Wait - I don't get this. In what way is David Ortiz not an African American? His ancestry is African. He's an American. Is he somehow disqualified because his native tongue was not English? Are there new rules to this? Where's it all written down?
There is a lot rolled up here, but assuming you are serious, race/ethnicity don't work the way you seem to think they do. Race, as it is typically defined in 2017, is not a thing that you can look up by comparing a patch of skin to a color-chart.
Haitians, Somalis, Dominicans, and descendants of American slaves do not necessarily consider themselves to be of the same race/ethnicity, even if their skin-color looks the same. Much as "white" might cover Scandinavians, Russians, and Afghan, you could be talking about vastly different socio-cultural backgrounds.

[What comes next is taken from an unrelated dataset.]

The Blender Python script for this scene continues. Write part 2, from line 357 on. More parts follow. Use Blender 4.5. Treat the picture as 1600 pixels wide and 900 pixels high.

In Latin America especially, the relationship between race and skin color is a lot more complicated. Similarly, "African American" most typically refers to human beings who are descended from slaves. A white person born in, say, Nigeria or South Africa can make a lot of enemies very quickly by (correctly) referring to themselves as african-american.
If you are a human being, then your ancestors were African. By that measure, every American is an African-American. But Americans whose grandparents and great-grandparents were born in, say, Ireland, tend to call themselves Irish-Americans, even if their great-great grandparents were Romans, Gauls, Vikings, or some such. Their cultural and historical ancestry is Irish, even if their hair is not red.
Pale skin and red hair are more common in Ireland than they are in many other places, but there are also pale red-heads in Scotland, Italy, Iran, and plenty other parts of the world. You can't test for "Irishness" with a color chart, and red hair does not make an Afghani Irish.
If you want rules and charts to determine which race people fall into, then you are probably going to be disappointed.